Scene script records:
------

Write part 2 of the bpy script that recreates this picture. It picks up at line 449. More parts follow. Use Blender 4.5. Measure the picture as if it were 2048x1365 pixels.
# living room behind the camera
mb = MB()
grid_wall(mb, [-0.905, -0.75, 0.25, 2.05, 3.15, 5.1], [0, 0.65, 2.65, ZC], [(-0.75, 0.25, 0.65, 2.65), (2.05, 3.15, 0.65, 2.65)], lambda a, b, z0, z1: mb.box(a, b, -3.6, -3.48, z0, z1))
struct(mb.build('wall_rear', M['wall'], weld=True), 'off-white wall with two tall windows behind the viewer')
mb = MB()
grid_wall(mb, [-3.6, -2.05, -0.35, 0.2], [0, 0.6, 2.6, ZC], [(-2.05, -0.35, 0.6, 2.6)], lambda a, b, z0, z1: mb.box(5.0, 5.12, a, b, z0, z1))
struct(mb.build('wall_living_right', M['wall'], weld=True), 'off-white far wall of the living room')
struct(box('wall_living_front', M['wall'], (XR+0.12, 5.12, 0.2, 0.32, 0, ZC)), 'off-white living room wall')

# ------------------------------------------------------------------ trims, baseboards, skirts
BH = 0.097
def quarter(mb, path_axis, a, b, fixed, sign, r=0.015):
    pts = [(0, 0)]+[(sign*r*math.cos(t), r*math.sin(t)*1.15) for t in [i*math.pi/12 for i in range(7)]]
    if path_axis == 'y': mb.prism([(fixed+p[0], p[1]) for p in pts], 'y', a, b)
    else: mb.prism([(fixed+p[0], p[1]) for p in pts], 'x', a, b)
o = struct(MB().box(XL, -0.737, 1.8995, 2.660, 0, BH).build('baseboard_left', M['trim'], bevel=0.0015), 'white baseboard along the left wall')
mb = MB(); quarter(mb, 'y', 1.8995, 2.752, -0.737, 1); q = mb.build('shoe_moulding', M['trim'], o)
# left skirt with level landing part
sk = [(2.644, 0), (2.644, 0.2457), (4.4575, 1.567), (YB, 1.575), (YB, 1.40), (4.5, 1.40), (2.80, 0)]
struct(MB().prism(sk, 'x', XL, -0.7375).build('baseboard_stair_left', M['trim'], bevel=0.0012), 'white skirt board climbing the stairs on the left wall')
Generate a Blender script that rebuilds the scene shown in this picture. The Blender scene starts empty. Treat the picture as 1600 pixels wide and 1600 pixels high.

------

TASK INSTRUCTIONS: Find "that". Copy every line it occurs in.

IN RESPONSE:
Write part 2 of the bpy script that recreates this picture. It picks up at line 449. More parts follow. Use Blender 4.5. Measure the picture as if it were 2048x1365 pixels.
Generate a Blender script that rebuilds the scene shown in this picture. The Blender scene starts empty. Treat the picture as 1600 pixels wide and 1600 pixels high.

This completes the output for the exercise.